Il vangelo (che poi è Gesù in persona) nasce per dare un senso alla vita dell’uomo, un particolare senso: quello di Dio. Similmente anche l’uomo guarda a sé stesso per cercare di “darsi” un senso, non tanto e non solo sul piano tecnico del fare (téchne), ma piuttosto su quello dell’essere: che uomo voglio essere. Quest’esperienza da sempre presente nella storia, in antichità e in parte ancora oggi, era espressa dai miti e dai riti. Tuttavia, con l’avvento del moderno pensiero scientifico, la ricerca del senso dell’uomo non poteva non prendere anche la forma di una disciplina: l’antropologia culturale. Certo stiamo procedendo per sommi capi, un accurato studioso avrebbe giustamente qualcosa da ridire, ma qui siamo in un semplice bollettino parrocchiale e ci accontentiamo di questi timidi, anche se non sciocchi, passi.

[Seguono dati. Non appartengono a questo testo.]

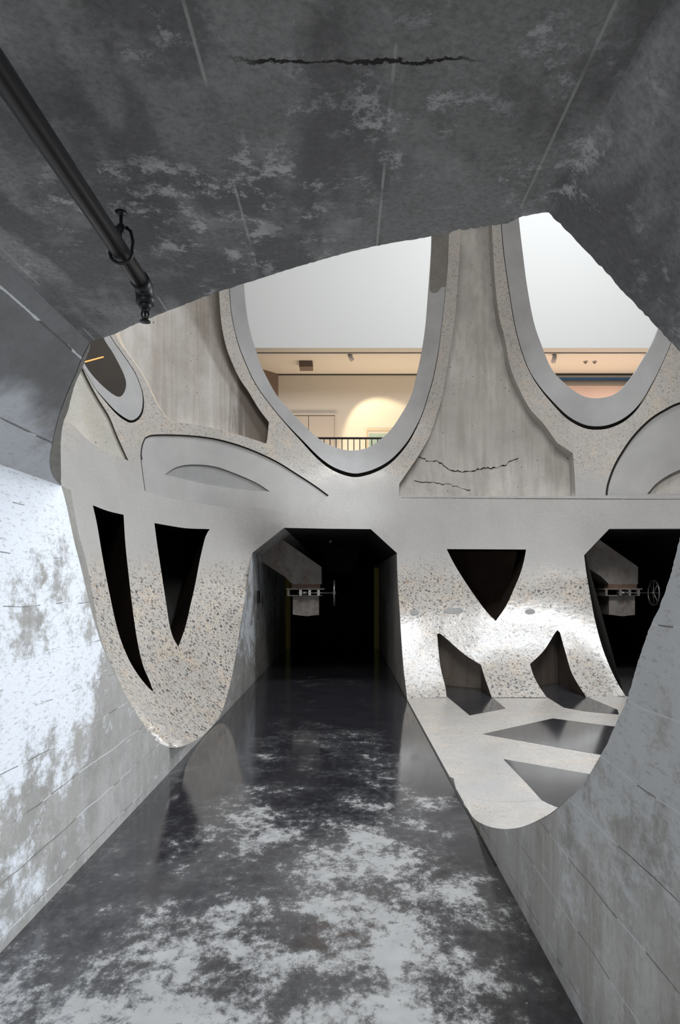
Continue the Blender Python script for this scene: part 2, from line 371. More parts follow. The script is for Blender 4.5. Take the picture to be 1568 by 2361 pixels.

Perché questo discorso e queste domande? Nella nostra epoca molte realtà umane si sono sganciate dal chiedersi quale tipo di uomo voglio essere e che modello umano voglio realizzare. Questa è una grande difficoltà perché è un po’ come agire senza porsi le domande fondamentali e chiedersi a chi o a cosa ispirarsi per le scelte. Facciamo un esempio molto banale. Se per il mio modello di uomo tutto si conclude nella vita terrena probabilmente il modo di utilizzare il soldi e il tempo libero sarà di un certo tipo, così come il senso della giustizia e la stessa percezione del tempo e quindi le priorità e le scelte che ne conseguono; se invece il mio modello antropologico include la vita eterna, probabilmente il modo di scegliere come gestire il tempo libero, il denaro ecc..., assume un significato particolare che determina scelte differenti.
L’antropologia produce un’etica: dalla visione dell’uomo che si assume ne consegue un modo di scegliere. Nella nostra epoca la cultura non è più in grado - o ha rinunciato - di produrre una visione dell’uomo condivisa. Il problema è che la questione è così fondamentale che da troppo tempo viene rimandata: mancando tale visione condivisa (ce ne possono essere tante, ma bisognerebbe capire anche quali) mai ci si mette a discutere su quale sia quella più adeguata allo sviluppo del bene dell’umanità e come tra le differenti visioni antropologiche ci possano essere punti comuni. Dalla visione dell’uomo dovrebbero derivare i Diritti umani e, in generale, tutte le Leggi, ma non sempre è così: talvolta perfino il diritto “arriva dopo”, cioè si deve fermare a legiferare su aspetti particolari o su situazioni di emergenza, il che rimane comunque un bene, ma non arriva a lasciarsi ispirare a una visione completa dell’uomo per il semplice fatto che nessuno gliela offre.
Anche la politica, cosciente o no, annaspa perché non trova questo riferimento, infatti di fronte ai temi fondamentali (famiglia, progettualità, vita, ecc…) spesso si deve attestare sul criterio di maggioranza (quello che dice e vota la maggioranza parlamentare o del popolo) utilizzando gli strumenti della democrazia talvolta ideologicamente. Una politica che non trova una precisa visone dell’uomo - ovvero con la mia azione in favore della città e di tutti, voglio realizzare questo modello umano - è una politica che per certi frangenti è costretta ad essere a-morale (fuori della morale, non immorale), cioè non può porsi in modo completo il problema del bene più grande per l’uomo perché non ne ha gli strumenti - o il coraggio per chiedere questi strumenti – e pertanto si attesta su soluzioni tecniche, oppure sui criteri di maggioranza, talvolta anche su uno schema di schieramento ideologico. Questa modalità di fare politica la pone sempre meno sul piano antropologico e sempre di più sul piano tecnico. Se la politica ha questa difficoltà a porsi e a far porre la domanda antropologica, la sua natura diviene sempre più tecnica, il che oggi vuol dire economica e/o sociale. Una politica che riesce sempre meno a cercare il senso dell’uomo e il modello di uomo che si vuole realizzare va, allora, valutata giustamente per le sua capacità tecniche e non per le sue capacità etiche che può applicare solamente (anche se ciò non vuol dire che sia poco) su alcuni livelli (giustizia sociale, legalità, progresso e sviluppo...) tralasciando però la richiesta più profonda: l’ispirazione che viene dal modello di uomo che voglio realizzare.